• _Data shown_
########

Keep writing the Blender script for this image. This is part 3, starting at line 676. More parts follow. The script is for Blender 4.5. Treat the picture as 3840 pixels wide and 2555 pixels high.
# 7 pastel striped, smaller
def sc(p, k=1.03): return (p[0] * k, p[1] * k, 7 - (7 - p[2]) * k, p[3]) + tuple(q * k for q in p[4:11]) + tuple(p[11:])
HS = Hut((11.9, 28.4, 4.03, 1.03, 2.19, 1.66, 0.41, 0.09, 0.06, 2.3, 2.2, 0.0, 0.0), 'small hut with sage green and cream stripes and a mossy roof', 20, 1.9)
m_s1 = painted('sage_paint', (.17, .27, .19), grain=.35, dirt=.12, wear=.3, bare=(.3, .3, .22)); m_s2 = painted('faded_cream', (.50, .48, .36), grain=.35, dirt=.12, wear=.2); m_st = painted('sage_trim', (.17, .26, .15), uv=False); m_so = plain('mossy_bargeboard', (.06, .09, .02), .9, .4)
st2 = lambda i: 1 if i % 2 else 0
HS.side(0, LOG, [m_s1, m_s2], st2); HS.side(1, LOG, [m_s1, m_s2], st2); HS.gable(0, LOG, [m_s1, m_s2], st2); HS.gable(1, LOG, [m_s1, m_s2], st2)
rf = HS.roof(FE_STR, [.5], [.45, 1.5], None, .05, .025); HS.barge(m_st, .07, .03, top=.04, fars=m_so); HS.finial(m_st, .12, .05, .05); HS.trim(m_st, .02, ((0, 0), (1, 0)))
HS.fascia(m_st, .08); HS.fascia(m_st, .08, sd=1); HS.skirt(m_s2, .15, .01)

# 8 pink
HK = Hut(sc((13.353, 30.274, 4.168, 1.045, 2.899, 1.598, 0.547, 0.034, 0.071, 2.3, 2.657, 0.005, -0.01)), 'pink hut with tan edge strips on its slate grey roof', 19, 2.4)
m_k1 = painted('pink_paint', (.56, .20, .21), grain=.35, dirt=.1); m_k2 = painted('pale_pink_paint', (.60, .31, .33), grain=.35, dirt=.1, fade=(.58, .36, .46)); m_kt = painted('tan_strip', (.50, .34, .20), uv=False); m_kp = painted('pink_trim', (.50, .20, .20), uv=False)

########

• _Brief_
Write down again the exact lines running from the beginning of the data to the line containing "HS.fascia(m_st, .08); HS.fascia(m_st, .08, sd=1);", with both ends included.

• _Correct answer_
Keep writing the Blender script for this image. This is part 3, starting at line 676. More parts follow. The script is for Blender 4.5. Treat the picture as 3840 pixels wide and 2555 pixels high.
# 7 pastel striped, smaller
def sc(p, k=1.03): return (p[0] * k, p[1] * k, 7 - (7 - p[2]) * k, p[3]) + tuple(q * k for q in p[4:11]) + tuple(p[11:])
HS = Hut((11.9, 28.4, 4.03, 1.03, 2.19, 1.66, 0.41, 0.09, 0.06, 2.3, 2.2, 0.0, 0.0), 'small hut with sage green and cream stripes and a mossy roof', 20, 1.9)
m_s1 = painted('sage_paint', (.17, .27, .19), grain=.35, dirt=.12, wear=.3, bare=(.3, .3, .22)); m_s2 = painted('faded_cream', (.50, .48, .36), grain=.35, dirt=.12, wear=.2); m_st = painted('sage_trim', (.17, .26, .15), uv=False); m_so = plain('mossy_bargeboard', (.06, .09, .02), .9, .4)
st2 = lambda i: 1 if i % 2 else 0
HS.side(0, LOG, [m_s1, m_s2], st2); HS.side(1, LOG, [m_s1, m_s2], st2); HS.gable(0, LOG, [m_s1, m_s2], st2); HS.gable(1, LOG, [m_s1, m_s2], st2)
rf = HS.roof(FE_STR, [.5], [.45, 1.5], None, .05, .025); HS.barge(m_st, .07, .03, top=.04, fars=m_so); HS.finial(m_st, .12, .05, .05); HS.trim(m_st, .02, ((0, 0), (1, 0)))
HS.fascia(m_st, .08); HS.fascia(m_st, .08, sd=1); HS.skirt(m_s2, .15, .01)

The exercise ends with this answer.